Who Can You Believe?

December 23 | Posted by mrossol | American Thought, Democrat Party, Liberal Press, Strassel

Yes, is it any wonder the public seems to see all this as bad?
======
WSJ 12/22/2017 Kimberly Strassel

In the wake of last year’s election, a humiliated press corps was forced to reassess, to explain how it had gotten the presidential race so monumentally wrong. Conclusions: It had been too blinded by its own biases, too sheltered from Middle America. It apologized. It promised to do better.

Or not.

Yahoo News: “Meet some victims of the Trump tax bill.” Washington Post: “10 Reasons Democrats think the tax bill will be a political loser for Trump’s GOP.” New York Times: “In Tax Overhaul, Trump Tries to Defy Economic Odds.” Business Insider: “Americans have already made up their minds about the tax bill—and it looks brutal for the GOP.”

To read all this coverage, you’d be justified in believing that the entire Republican Party had been hit with a stupid stick. Its members united to jack up the taxes of millions of middle-income voters, throw the country into recession, and saddle today’s toddlers with a future debt crisis— all to enable the transfer of tax plunder to fat-cat donors. And not only did it pass this colossally idiotic policy, it did so enthusiastically, in full view of the public—guar- anteeing a 2018 GOP midterm wipeout. What dimwits!

This is the Democratic line, and the media is embracing it. Chuck Schumer and Nancy Pelosi bet that the GOP would fail to enact tax reform, so they pressed their members to boycott negotiations. Instead, Republicans are delivering bigger paychecks and the prospect of accelerated economic growth, and not a single Democrat can take credit. The Democratic Party’s only path is therefore to spin an obvious GOP victory into a disaster. The press, with all its biases and insularity, once again is all in, with another attack on reality.

Nearly every story quotes a variation of Mrs. Pelosi’s line that the bill is “wholesale robbery of the middle class.” Mr. Schumer continues to claim the reform helps “only the wealthiest few.” These are Trumpian-size whoppers, which the media eagerly repeats. Yet even the liberal Tax Policy Center has acknowledged that 90% of the middle class will get a tax cut in 2018, and that the average cut will be $1,600.

USA Today was so desperate to depict the bill as a tax hike that its analysis of “5 household situations” included a childless single renter earning $1 million a year, paying $50,000 in state and local taxes, and claiming $40,000 in charitable deductions. The paper triumphantly pointed out that this downtrodden soul would pay $1,887 more in taxes. And therefore have to forgo a bottle of Chateau Lafite-Rothschild.

Democrats spent months insisting that corporations would pocket their tax cuts rather than invest in their workers. The press continues to parrot this line—even as AT& T, Comcast, Wells Fargo and others immediately announced bonuses, pay hikes, higher starting wages, better benefits and plans for new hiring.

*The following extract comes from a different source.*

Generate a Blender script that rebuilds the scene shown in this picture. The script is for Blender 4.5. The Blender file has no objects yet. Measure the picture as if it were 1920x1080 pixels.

Democrats call these PR stunts, but so what? Workers are benefiting.

The left and the press foretold disaster for the middle class. Such claims will be tested.

The left and the press claim the bill—which abolishes ObamaCare’s individual mandate starting in 2019— will throw 13 million people off health care. They don’t seem to know any of the millions of Americans who will be relieved from paying a tax that can run more than $2,000 a family for being uninsured. The left and the press belittle the average cut as “only” $100 a month. They are out of touch with millions of solidly middle-income Americans who follow tight budgets. A hundred dollars can be enough for piano lessons, a family night out or new winter coats. The left and the press are suggesting the reform will primarily benefit Donald Trump’s empire—as if the Republican caucus, including Sens. Jeff Flake and Ben Sasse, love Mr. Trump so much that they were willing to spend all fall on a bill for his personal enrichment.

They are running with these upside-down-world stories because so far they’ve gotten away with it. The tax bill has been but a theoretical proposition up to now, defined by press coverage. A recent Monmouth poll showed that 50% of Americans think their taxes will go up under this reform (the actual proportion is estimated at 5%). No wonder approximately 50% of Americans disapprove of the reform.

The left and its media enablers got away with their Hillary fictions, too—until they had to report Donald Trump’s victory. The risk for the GOP here is that the early impression that this tax cut is “bad” could remain stuck in American minds.

Then again, those $1,000 AT& T and Comcast bonuses— destined for hundreds of thousands of workers—are quite real. By February, the Internal Revenue Service should have recalculated its withholding formulas so millions of workers will be taking home larger paychecks. In the months that follow, the country should begin to see the early benefits of new U.S. investment—in jobs, benefits, and opportunity.

Whatever happens, the anti-tax-reform campaign is a reminder to Republicans of the unprecedented hostility they face in the age of Trump. The best way to triumph in this war of spin is to produce real policy results that help real people—as they just did with tax reform, no matter what you read to the contrary.